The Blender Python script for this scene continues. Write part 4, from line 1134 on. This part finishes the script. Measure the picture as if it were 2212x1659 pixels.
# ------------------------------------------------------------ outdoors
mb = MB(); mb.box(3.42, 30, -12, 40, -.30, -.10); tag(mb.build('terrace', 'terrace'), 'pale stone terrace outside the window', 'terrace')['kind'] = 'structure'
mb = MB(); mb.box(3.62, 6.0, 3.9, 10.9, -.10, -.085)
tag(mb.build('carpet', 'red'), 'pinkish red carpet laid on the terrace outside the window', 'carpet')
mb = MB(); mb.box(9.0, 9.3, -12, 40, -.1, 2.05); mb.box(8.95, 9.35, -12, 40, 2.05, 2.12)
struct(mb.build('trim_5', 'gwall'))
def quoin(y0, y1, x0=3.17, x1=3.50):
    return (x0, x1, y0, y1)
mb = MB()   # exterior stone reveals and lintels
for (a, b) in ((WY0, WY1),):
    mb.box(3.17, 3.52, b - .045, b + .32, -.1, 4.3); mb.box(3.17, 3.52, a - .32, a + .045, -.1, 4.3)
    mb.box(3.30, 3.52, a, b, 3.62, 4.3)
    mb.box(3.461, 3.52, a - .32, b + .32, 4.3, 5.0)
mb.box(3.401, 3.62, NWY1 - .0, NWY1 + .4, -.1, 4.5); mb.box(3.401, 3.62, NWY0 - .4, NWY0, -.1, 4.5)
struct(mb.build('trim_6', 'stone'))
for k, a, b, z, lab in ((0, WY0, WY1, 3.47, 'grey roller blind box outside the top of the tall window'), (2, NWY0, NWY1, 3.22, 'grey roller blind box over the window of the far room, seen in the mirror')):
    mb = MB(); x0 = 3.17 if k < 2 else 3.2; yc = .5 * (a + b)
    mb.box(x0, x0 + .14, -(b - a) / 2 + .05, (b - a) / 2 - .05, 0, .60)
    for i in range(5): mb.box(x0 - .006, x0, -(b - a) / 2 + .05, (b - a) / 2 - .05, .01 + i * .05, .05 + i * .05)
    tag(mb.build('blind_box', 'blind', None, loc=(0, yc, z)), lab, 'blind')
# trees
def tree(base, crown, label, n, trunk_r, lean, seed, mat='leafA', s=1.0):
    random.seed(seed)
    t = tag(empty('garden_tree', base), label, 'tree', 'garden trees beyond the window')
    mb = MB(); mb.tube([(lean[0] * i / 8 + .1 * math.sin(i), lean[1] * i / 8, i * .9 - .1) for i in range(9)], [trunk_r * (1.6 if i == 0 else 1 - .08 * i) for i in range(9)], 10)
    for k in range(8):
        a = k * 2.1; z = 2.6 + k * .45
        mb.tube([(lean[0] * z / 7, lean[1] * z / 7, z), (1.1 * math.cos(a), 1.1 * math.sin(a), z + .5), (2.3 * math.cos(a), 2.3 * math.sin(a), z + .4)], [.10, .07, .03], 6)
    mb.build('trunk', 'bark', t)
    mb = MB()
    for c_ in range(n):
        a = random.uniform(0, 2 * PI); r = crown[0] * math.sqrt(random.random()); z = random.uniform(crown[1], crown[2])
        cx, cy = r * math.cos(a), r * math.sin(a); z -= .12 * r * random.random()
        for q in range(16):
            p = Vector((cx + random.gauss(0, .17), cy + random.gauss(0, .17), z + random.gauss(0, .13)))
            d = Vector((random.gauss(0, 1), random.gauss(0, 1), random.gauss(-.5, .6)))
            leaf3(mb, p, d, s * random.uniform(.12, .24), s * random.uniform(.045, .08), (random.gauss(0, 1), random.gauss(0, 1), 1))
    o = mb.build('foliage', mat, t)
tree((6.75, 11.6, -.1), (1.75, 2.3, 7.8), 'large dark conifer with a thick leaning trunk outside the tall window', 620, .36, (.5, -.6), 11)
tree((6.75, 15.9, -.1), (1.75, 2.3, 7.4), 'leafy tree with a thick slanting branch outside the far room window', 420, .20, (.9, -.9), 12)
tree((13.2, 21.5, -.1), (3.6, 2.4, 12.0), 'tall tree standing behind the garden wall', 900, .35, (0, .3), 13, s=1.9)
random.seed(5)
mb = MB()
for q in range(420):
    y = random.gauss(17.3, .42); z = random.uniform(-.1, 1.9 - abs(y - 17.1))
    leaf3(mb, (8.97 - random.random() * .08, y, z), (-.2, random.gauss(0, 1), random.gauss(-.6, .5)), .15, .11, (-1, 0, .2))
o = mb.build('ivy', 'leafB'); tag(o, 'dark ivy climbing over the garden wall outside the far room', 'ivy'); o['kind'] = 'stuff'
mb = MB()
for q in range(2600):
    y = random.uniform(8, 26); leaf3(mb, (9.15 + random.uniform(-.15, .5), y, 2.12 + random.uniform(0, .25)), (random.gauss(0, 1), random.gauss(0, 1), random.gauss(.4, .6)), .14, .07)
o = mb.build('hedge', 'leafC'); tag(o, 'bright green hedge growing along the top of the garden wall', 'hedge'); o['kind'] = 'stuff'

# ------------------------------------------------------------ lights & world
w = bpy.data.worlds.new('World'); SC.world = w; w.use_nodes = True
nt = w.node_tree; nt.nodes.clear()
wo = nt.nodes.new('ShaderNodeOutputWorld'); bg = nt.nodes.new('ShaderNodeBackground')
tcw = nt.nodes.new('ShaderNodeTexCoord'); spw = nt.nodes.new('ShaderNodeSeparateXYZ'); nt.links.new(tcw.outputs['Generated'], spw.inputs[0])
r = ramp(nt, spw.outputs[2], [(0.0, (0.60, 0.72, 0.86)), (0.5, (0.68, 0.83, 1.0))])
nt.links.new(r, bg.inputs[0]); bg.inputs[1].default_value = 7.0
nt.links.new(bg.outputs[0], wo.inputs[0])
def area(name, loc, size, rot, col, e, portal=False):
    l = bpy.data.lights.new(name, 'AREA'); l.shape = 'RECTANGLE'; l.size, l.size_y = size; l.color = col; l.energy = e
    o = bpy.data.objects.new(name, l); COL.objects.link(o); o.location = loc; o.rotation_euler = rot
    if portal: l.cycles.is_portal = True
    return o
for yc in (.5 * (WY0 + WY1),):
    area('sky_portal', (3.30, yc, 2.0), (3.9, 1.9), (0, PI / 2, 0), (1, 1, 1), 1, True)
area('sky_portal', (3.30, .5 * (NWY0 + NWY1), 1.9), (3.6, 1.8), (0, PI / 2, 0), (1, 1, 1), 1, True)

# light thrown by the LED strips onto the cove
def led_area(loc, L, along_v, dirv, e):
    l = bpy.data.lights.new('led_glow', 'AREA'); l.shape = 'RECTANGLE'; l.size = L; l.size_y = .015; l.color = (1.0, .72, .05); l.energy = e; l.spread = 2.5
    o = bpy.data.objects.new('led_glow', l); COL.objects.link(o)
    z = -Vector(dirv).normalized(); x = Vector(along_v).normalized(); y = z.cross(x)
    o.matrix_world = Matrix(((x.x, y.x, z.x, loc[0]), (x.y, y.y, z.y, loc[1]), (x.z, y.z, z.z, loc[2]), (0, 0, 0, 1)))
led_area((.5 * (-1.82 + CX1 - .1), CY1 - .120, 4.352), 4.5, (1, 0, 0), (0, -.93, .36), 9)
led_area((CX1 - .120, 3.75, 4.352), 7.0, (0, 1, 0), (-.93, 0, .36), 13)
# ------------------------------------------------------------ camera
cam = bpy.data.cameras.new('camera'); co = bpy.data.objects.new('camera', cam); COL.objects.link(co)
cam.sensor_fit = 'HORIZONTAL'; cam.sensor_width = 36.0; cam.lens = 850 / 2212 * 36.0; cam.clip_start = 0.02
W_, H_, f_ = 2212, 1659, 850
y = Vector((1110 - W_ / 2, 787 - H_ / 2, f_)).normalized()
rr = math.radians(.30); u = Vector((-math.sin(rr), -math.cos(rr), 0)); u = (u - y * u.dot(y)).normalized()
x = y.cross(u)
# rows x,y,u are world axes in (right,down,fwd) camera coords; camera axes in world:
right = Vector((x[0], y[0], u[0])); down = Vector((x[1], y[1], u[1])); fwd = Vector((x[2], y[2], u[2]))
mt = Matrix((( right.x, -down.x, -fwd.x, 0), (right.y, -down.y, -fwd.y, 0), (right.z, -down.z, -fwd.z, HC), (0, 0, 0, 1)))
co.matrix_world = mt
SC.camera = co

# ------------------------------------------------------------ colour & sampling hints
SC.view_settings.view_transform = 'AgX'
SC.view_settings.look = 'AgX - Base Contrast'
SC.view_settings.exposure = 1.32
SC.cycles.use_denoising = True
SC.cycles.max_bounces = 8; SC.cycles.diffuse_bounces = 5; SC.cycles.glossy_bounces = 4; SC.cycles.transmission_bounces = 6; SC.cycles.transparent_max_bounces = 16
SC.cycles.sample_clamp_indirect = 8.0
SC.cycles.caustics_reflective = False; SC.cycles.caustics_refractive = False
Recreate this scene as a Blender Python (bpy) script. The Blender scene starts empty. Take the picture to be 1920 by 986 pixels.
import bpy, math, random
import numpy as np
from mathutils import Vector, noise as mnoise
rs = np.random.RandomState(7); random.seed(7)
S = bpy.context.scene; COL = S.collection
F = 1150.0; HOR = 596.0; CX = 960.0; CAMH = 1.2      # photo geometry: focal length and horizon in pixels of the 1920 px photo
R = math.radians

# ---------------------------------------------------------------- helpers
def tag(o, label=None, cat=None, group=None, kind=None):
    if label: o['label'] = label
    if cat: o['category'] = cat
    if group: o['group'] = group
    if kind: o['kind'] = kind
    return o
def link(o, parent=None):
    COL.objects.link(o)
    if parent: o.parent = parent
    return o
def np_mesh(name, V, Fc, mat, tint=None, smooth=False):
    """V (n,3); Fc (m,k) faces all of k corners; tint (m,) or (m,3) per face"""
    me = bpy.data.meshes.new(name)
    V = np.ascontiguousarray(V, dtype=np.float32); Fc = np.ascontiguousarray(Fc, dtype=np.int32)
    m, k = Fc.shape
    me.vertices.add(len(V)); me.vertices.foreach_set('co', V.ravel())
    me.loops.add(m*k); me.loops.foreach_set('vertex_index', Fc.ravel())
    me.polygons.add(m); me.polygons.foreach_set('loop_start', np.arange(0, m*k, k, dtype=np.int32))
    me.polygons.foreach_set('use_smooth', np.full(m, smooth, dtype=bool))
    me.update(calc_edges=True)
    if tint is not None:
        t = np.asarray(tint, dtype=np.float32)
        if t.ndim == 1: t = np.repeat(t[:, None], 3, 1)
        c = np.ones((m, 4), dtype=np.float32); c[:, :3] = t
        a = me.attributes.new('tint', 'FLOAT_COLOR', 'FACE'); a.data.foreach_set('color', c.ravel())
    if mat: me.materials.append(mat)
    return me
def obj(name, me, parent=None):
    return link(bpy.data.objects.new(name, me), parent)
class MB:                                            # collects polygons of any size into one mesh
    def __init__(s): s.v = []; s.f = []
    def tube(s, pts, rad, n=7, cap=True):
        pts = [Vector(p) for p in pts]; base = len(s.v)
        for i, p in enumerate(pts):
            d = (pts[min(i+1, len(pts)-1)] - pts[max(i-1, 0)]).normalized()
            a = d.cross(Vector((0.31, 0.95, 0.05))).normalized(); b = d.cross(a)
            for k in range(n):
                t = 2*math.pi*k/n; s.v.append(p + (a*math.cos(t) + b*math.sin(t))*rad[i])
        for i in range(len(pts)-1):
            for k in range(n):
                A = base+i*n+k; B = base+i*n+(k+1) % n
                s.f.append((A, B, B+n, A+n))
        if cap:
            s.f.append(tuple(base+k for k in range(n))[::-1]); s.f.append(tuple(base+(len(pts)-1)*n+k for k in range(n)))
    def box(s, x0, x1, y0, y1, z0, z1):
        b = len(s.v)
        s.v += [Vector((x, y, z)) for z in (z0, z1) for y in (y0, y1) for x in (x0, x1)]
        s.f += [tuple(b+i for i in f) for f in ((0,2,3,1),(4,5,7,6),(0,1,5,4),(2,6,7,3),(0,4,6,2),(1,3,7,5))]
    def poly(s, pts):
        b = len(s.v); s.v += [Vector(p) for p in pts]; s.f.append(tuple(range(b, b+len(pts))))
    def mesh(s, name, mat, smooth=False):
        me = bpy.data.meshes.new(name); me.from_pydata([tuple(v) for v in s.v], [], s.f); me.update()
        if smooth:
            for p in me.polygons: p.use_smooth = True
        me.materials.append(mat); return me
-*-
> [EXERCISE GOAL] Filter out all lines lacking the word "script" and copy the rest.

> [SOLUTION TO THIS TASK]
The Blender Python script for this scene continues. Write part 4, from line 1134 on. This part finishes the script. Measure the picture as if it were 2212x1659 pixels.
Recreate this scene as a Blender Python (bpy) script. The Blender scene starts empty. Take the picture to be 1920 by 986 pixels.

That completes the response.